From: Frank Heckenbach
Subject: Re: Bison C++ mid-rule value lost with variants
Date: Mon, 18 Jun 2018 15:26:24 +0200

Akim Demaille wrote:

> Piotr's grammar file includes:
> %token <int> NUM
> %%
> expr:
>   NUM
> | expr { $<int>$ = 42; } '+' NUM { std::cout << $<int>2 << '\n'; };
> and one can see that when run, $<int>2 is not 42, but 0.
> My opinion on this is somewhat different from the ones that
> have been expressed so far.  IMHO, it has no good reason
> to work.
> Yes, it works with plain old unions.  But that's unsafe, and
> that's because you hide things from your tool (Bison).

AFAIK, that's the only purpose of the $<> syntax in Bison which has
been around for I don't know how long.
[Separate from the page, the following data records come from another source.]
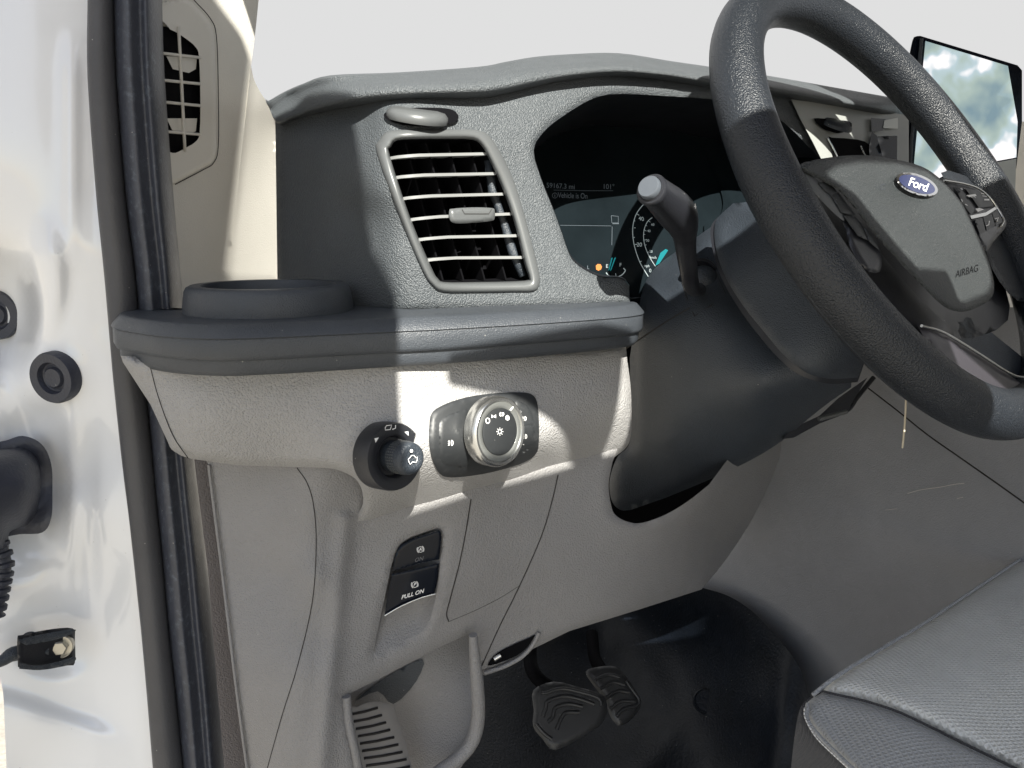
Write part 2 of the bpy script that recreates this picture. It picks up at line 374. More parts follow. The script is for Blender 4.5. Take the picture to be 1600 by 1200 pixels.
# ---------------------------------------------------------------- setting
def sky_backdrop():
    V = []; Fc = []; na, ne = 48, 20; R = 60
    for i in range(ne+1):
        e = math.radians(-12+(82+12)*i/ne)
        for j in range(na+1):
            a = math.radians(-110+250*j/na); V.append((R*math.sin(a)*math.cos(e), R*math.cos(a)*math.cos(e), R*math.sin(e)+1.5))
    for i in range(ne):
        for j in range(na): q = i*(na+1)+j; Fc.append((q, q+1, q+na+2, q+na+1))
    m = bpy.data.materials.new('pale_sky'); m.use_nodes = True; n = m.node_tree.nodes; n.remove(n['Principled BSDF'])
    e = n.new('ShaderNodeEmission'); e.inputs[0].default_value = (1, 1, 1.0, 1); e.inputs[1].default_value = .745/(2**S.view_settings.exposure)
    m.node_tree.links.new(e.outputs[0], n['Material Output'].inputs[0])
    struct(obj('sky', V, Fc, m))
sky_backdrop()
def sun_gobo():  # unseen blocker added behind the camera, its openings cut to shape the sun patches
    d = -SUN/abs(SUN[1])*.40
    def q(a): return [C0+np.array([x, -.10, z])+d for x, z in a]
    def g(px, py, y):
        p = ray(px, py)[0]; p = p*y/p[1]; p = p-SUN*((p[1]+.10)/SUN[1]); return (p[0], p[2])
    lo = .283; b1, b2, b3, b4 = g(622, 803, .53), g(700, 778, .52), g(780, 756, .515), g(925, 716, .505)
    k0, k1, k2 = g(432, 452, .875), g(353, 455, .806), g(393, 100, .806)
    a1, a2, a3, a4 = g(925, 706, .497), g(855, 652, .497), g(790, 612, .500), g(700, 590, .503)
    polys = [[(-.60, lo), (.006, lo-.02), (.006, .42), (.010, .49), (-.006, .54), (-.012, .60), (-.016, .668), (-.05, .722), (-.080, .745), k0, k1, k2, (k2[0]-.004, .90), (-.60, .95)],
             [(-.60, -.20), (1.0, -.20), (1.0, .14), (.50, .13), (.425, .17), (.425, b4[1]), b4, b3, b2, b1, (-.60, b1[1])],
             [(.425, .262), (.50, .195), (.50, .13), (1.0, .14), (1.0, .45), (.232, .47), (.222, .40), (.212, lo), (.425, lo)],
             [(a1[0]+.002, lo), a1, a2, a3, a4, (a4[0], a4[1]+.012), (.17, .405), (.205, .398), (.196, .35), (.186, lo)]]
    hubp = [(1258, 262), (1280, 249), (1323, 243), (1390, 247), (1440, 260), (1475, 283), (1503, 317), (1523, 358), (1551, 430), (1553, 455), (1545, 470), (1507, 487), (1485, 484), (1440, 446), (1400, 404), (1363, 362), (1310, 298)]
    HN = np.array([.110, -.836, .537]); HP = Plane(C0+np.array([.6447, .392, .0209])+HN*.02, HN)
    hh = HP.pt(*np.array(hubp, float).T)-C0; hh = hh-SUN*((hh[:, 1:2]+.10)/SUN[1]); hh = hh[:, [0, 2]]; hole = [tuple(p) for p in hh.mean(0)+(hh-hh.mean(0))*np.array([.88, .90])+np.array([.006, 0])]
    c3 = polys.pop(2); n1, n2 = len(c3), len(hole)
    vs, es, fs, *_ = delaunay_2d_cdt([Vector(p) for p in c3+hole], [(i, (i+1) % n1) for i in range(n1)]+[(n1+i, n1+(i+1) % n2) for i in range(n2)], [], 0, 1e-5)
    cv_ = np.array([tuple(v) for v in vs]); ce = cv_[np.array([list(f) for f in fs])].mean(1)
    kk = inside(ce, c3) & ~inside(ce, hole)
    struct(obj('sun_blocker', q([tuple(v) for v in cv_]), [list(f) for f, k in zip(fs, kk) if k], M['gobo'], smooth=False))
    for p in polys:
        V = q(p)
        struct(obj('sun_blocker', V, [tuple(range(len(V)))], M['gobo'], smooth=False, thick=.006))
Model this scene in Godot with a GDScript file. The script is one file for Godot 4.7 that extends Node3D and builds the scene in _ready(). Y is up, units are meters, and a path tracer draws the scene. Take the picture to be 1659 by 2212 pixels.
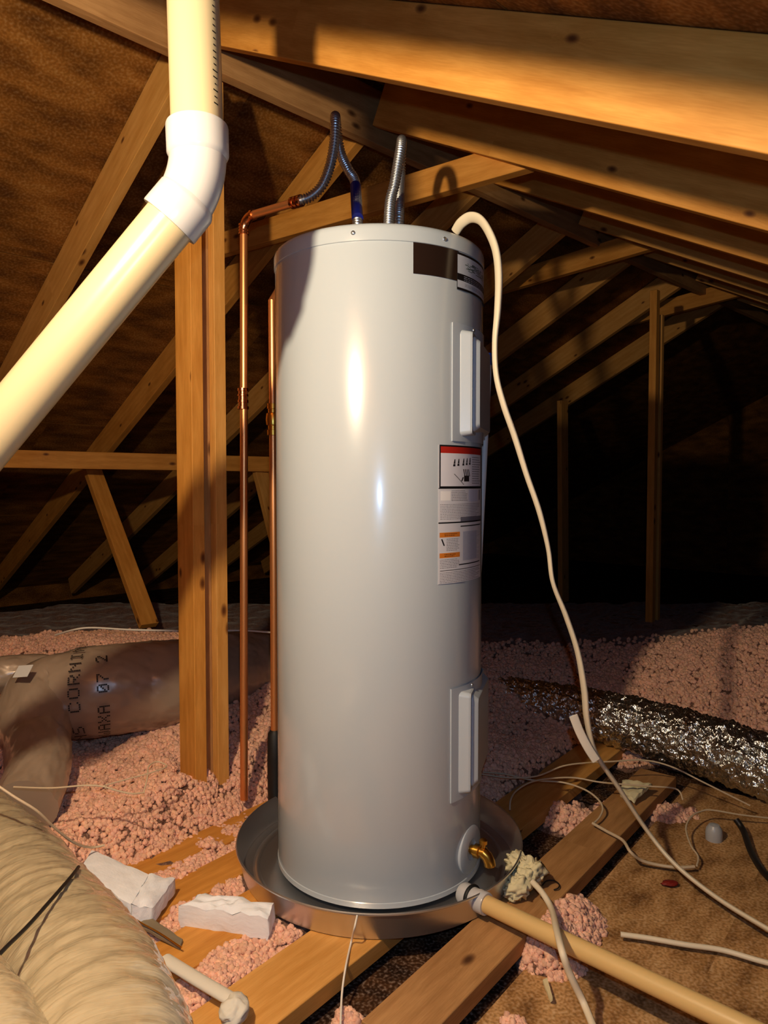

So claiming it has no reason
to work now seems a bit odd to me.

> I personally see these typed accesses to the semantical
> values ($<int>2) are no different from a cast (and actually,
> that's exactly what they are with unions).

I don't think so. C unions involve a hidden cast only when accessing
a different member than was set, but that's not the case here.

C++ variants would throw in this case, and Bison's variants would
assert or UB in this case.

Apparently (and reasonably) this case is not supposed to work with
$<>, so WRT whether or not to support $<> at all, I see no
fundamental difference between C and C++, so if dropping support in
C++, it would only be consequent to do it in C as well, and that
might be nearly impossible due to backward-compatibility (or perhaps
even Yacc compatibility, I don't know).

> Sure, using std::variant or std::any we avoid the first three issues,
> but that's still by hiding things from Bison and relying on
> magic on the language side.  And obviously that works only for
> C++, and actually modern C++.

As I wrote sometime before, I currently don't use any
semantic-valued mid-rule actions, so I'm basically neutral on this
proposal. In principle, I think a properly declared type for them
seems reasonable, I just think this proposal is a few decades late.

What's more important for me, and the reason I worked on this, are
other features, most importantly move semantics. Of course, they
also require modern C++ (i.e., C++11 or newer), so if that's a
problem, I'll have to keep my own fork anyway.